After months of peaceful protests and attempts to block the implementation of a nationwide NRC and CAA, there is still widespread uncertainty about what will happen next.

If the nation-wide NRC is implemented and the CAA endures next month’s Supreme Court hearing, there is no doubt that conflict will persist, political polarization will strengthen and complex questions about the collective identity of India will remain unanswered. Just as we saw in Assam, millions of people will be uprooted and rendered stateless, except this time, Muslims are the only ones that can’t be saved. And when persecuted Muslims seek refuge in India, their reasons to flee home will not be considered valid.

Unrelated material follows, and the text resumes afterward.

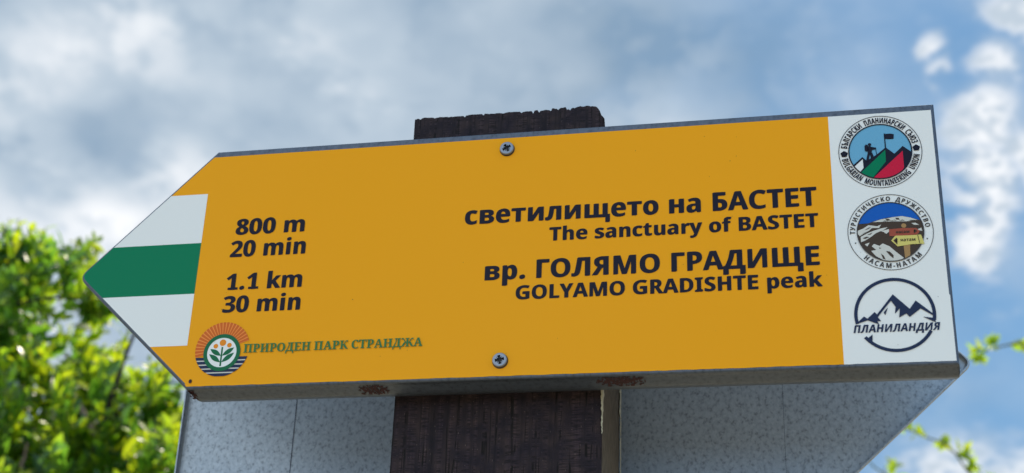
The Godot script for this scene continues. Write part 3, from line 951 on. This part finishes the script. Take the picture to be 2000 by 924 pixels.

If this legislation is not blocked, the BJP would get away with violating human rights by giving certain groups easier access to citizenship based solely on their religious affiliation. It is singling Muslims out as the one minority religious group in India that is not protected by the CAA. The government’s flimsy arguments cannot conceal the Hindu-nationalist motive behind these policies, and they certainly won’t stand against the Indian Constitution. Under a secular constitution, rights can’t be assigned based on religious identity, and under democratic ideology, political equality regardless of faith is crucial. But the BJP refuses to admit that it is blatantly transgressing the secular nature of the democratic Constitution of India, and the Supreme Court has direly failed to do its job thus far. This legislation is unconstitutional, violates the basic human rights of Indian Muslims, and must be obstructed.